In the past, Israeli prime ministers did not usually take holidays - or if they did, they frolicked so discreetly no one noticed. But Benjamin Netanyahu has broken the mould this summer. He is Israel's first yuppie prime minister, the first to have grown up in the less austere climate of the US, the first to have small children while in office.

Inevitably, the Netanyahus being the Netanyahus, the holiday he bagan last Wednesday turned into one big photo- opportunity. Bibi, Sara and their two sons, Yair, six, and Avner, two, playing on the beach at Caesarea, the upmarket Mediterranean resort where a businessman friend lent them his villa. Hizbollah, alas, spoilt the fun. Mr Netanyahu broke his vacation on Tuesday to sympathise with the people of Kiryat Shmona, whose homes were hit by Katyusha rockets from Lebanon.

The French President, Jacques Chirac, has just finished his holiday, and returned to Paris on Tuesday after three weeks in the tropics. He started in La Reunion, in the Indian Ocean, and then moved on to Mauritius, 150 miles away. One of the advantages of a colonial heritage is that La Reunion is under French control, and is not considered a colony, but rather as a French territory. Mr. Chirac was staying with his wife Bernadette, their daughter and their grandson, in a hotel which has entertained the likes of Princess Stephanie of Monaco and the singer James Brown.

Perhaps the least relaxed holidaymakers are the leaders of the Peoples' Republic of China. Far from getting away from it all for his holidays, China's leader takes the office and all his senior colleagues with him for his summer break. President Jiang Zemin and his entourage descend every year on the seaside resort of Beida He, about 150 miles east of Peking.

Beida He has a lively holiday atmosphere - at least where the masses play. The town is rather like Blackpool, with a strange form of apartheid imposed upon it. To the east, the public beaches are thronged with state work units on their official holidays; to the west, the often-deserted best beach is cordoned off for the senior leaders and no curious passers- by are allowed anywhere near.

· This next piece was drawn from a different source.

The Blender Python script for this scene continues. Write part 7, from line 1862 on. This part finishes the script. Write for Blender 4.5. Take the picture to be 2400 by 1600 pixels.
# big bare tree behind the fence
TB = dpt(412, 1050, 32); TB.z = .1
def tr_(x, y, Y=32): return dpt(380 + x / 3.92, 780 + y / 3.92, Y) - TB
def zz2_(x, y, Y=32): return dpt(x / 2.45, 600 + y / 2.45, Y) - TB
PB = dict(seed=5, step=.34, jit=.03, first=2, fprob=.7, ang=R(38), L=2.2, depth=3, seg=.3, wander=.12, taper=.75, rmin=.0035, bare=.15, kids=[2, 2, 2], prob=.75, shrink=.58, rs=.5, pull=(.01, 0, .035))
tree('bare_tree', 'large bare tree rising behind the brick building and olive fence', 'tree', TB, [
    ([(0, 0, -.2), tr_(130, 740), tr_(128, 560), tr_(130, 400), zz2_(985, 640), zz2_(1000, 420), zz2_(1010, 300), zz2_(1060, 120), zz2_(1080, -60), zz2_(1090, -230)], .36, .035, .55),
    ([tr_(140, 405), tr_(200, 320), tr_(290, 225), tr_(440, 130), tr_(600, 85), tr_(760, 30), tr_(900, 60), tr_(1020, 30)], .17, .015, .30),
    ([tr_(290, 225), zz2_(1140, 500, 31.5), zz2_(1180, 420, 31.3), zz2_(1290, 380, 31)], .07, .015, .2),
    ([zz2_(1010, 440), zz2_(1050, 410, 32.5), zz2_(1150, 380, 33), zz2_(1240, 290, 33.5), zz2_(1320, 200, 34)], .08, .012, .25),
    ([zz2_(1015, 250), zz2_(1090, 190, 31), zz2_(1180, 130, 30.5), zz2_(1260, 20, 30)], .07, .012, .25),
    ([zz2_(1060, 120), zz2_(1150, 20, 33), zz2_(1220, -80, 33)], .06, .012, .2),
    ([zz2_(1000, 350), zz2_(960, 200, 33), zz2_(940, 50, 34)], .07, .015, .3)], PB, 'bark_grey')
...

Although he has two luxurious official residences and a posh Johannesburg home, when President Nelson Mandela takes his month-long summer holiday he heads for Qunu. Here he has had a replica of his old quarters at Victor Verster prison, a modest red-brick bungalow, built in the wilds of the Transkei..

His mother, who died during his 27-year incarceration, once lived across the road. And Mr Mandela has a simple explanation for his choice of destination: "Everybody comes back to where they were born." he says.